Résumé
What can be done to reduce the carbon footprint of consumption? To answer this, we conducted an online shopping experiment that tested the effects of two policy tools: a carbon tax (at two levels) and a behavioral nudge in the form of a traffic light-style label indicating a product’s carbon footprint (green for low, orange for medium, and red for high). To disentangle the tax’s substitution effect from its income effect, we held consumers’ purchasing power constant. We find that the tax alone significantly reduces the carbon footprint per euro spent but not per basket purchased, implying that the reduction is driven purely by the income effect. The label alone makes consumers buy fewer red products and more green products, although without reducing significantly their carbon footprint. We do find some substitution effect and a significant reduction of the carbon footprint per basket only when the tax is high enough and combined with the label. Next, we perform a welfare analysis grounded on a theoretical framework that accommodates for several assumptions about consumer’s preferences and motivations. We estimate the loss of consumer’s surplus from nudging consumers with the label.

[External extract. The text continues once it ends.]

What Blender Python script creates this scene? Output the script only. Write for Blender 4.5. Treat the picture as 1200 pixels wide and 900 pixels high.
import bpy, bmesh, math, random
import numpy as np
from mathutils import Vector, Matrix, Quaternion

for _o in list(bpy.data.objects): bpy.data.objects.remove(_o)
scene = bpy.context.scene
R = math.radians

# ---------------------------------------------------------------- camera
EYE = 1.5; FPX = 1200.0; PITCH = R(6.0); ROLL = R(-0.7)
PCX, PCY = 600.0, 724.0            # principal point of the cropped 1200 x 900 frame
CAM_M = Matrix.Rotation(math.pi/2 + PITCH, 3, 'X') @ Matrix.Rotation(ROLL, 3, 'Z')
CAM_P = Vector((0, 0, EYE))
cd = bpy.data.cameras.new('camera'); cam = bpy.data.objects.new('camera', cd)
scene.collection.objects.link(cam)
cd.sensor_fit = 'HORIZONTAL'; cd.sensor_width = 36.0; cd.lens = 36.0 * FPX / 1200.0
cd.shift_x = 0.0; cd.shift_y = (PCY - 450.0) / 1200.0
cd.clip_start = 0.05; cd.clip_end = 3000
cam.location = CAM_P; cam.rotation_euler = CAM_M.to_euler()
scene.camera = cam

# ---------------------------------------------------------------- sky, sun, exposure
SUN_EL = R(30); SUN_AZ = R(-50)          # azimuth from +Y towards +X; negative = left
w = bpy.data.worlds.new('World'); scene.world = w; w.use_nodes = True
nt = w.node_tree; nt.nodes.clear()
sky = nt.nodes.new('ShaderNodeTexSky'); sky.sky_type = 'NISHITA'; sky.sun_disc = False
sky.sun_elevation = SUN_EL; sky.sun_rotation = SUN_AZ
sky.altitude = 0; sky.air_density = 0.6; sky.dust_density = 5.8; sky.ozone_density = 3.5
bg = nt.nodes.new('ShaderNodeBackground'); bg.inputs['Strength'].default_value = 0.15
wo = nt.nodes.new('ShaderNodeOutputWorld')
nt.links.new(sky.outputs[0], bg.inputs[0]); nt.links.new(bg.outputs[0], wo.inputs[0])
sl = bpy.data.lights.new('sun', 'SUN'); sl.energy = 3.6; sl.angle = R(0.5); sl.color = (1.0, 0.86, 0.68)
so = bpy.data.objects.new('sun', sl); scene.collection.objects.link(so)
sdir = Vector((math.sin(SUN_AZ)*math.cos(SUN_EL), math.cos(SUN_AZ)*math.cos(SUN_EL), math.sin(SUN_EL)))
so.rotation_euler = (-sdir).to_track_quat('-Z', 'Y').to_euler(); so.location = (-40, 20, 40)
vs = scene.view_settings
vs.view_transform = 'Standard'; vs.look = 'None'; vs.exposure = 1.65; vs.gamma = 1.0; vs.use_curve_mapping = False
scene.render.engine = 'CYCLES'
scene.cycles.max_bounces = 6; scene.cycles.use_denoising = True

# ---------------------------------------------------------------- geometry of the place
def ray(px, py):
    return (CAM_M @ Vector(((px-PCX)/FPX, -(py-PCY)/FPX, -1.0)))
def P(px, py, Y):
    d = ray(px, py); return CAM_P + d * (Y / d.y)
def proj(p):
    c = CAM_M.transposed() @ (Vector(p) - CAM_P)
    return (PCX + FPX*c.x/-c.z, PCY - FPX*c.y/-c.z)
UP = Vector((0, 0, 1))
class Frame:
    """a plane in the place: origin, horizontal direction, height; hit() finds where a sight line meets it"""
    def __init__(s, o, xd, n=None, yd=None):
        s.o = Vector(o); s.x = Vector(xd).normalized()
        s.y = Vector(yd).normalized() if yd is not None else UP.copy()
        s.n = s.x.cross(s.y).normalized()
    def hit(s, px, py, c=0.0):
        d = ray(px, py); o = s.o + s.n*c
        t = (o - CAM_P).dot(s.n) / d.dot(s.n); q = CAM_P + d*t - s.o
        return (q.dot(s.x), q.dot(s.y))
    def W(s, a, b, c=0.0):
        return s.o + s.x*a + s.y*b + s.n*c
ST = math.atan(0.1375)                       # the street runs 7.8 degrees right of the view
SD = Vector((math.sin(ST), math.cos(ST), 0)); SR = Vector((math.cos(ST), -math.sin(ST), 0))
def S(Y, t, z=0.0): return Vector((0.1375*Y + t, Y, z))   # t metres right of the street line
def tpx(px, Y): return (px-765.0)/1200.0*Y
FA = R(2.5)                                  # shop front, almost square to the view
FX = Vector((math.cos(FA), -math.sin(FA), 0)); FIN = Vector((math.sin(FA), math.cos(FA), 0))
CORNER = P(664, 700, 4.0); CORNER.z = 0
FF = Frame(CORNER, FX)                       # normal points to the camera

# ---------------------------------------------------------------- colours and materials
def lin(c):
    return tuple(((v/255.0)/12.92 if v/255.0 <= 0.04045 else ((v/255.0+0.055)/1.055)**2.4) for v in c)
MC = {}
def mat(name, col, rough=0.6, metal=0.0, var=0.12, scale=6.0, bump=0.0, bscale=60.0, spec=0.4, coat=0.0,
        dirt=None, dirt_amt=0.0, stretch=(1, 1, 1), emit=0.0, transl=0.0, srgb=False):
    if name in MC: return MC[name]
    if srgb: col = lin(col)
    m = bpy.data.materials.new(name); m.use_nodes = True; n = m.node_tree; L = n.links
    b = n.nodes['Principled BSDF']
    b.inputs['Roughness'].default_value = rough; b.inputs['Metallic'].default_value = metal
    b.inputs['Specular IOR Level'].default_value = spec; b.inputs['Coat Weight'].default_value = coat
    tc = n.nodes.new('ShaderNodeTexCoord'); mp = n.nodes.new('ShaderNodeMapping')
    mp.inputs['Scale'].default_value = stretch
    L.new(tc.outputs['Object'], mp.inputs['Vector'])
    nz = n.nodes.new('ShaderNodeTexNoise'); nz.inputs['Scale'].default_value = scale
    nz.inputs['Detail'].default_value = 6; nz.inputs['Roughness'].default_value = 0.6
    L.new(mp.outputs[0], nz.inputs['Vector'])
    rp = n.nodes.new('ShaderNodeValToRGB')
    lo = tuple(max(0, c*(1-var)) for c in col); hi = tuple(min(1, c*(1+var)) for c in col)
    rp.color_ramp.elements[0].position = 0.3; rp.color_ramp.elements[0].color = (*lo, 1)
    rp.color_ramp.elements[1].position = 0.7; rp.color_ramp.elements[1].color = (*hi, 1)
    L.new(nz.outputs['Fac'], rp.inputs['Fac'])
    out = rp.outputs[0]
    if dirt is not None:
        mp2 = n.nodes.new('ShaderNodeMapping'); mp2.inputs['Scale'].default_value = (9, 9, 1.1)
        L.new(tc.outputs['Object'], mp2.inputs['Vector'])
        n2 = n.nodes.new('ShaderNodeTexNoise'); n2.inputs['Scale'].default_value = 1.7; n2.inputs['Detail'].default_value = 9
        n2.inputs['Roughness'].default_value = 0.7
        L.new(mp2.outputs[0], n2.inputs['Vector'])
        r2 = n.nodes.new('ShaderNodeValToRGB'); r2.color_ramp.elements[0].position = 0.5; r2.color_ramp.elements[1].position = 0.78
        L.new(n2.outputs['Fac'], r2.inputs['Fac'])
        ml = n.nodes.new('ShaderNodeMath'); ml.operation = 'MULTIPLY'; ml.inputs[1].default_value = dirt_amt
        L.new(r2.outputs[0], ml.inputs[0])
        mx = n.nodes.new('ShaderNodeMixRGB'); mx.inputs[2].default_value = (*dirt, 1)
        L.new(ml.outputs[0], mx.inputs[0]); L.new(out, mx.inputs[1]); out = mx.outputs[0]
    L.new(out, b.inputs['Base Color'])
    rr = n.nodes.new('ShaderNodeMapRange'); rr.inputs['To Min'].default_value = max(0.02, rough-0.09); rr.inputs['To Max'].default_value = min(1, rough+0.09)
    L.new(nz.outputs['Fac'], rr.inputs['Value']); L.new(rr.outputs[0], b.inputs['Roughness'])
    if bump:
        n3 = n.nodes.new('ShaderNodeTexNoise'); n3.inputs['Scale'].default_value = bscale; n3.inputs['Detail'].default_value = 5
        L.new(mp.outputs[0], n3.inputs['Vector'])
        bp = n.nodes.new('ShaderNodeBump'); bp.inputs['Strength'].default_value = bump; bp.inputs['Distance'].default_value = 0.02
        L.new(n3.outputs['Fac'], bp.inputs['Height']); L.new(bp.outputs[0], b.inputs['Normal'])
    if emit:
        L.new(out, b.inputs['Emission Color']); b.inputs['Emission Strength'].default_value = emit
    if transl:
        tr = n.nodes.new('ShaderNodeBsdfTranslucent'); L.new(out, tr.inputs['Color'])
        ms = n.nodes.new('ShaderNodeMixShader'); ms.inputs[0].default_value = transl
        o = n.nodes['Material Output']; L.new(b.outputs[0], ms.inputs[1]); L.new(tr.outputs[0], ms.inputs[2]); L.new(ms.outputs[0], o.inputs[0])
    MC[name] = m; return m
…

We also estimate the consumers’ valuation of a ton of CO2 avoided when they care about their climate impact.
Mots-clés
Carbon tax; nudge; green label; carbon footprint; climate change; moral; behavior.;
Codes JEL
- D12: Consumer Economics: Empirical Analysis
- D90: General
- H23: Externalities • Redistributive Effects • Environmental Taxes and Subsidies
- Q58: Government Policy
Référence
Stefan Ambec, Henrik Andersson, Stéphane Cezera, Ayşegül Kanay, Benjamin Ouvrard, Luca A. Panzone et Sebastian Simon, « Taxing and nudging to reduce carbon emissions: Results from an online shopping experiment », TSE Working Paper, n° 25-1690, novembre 2025.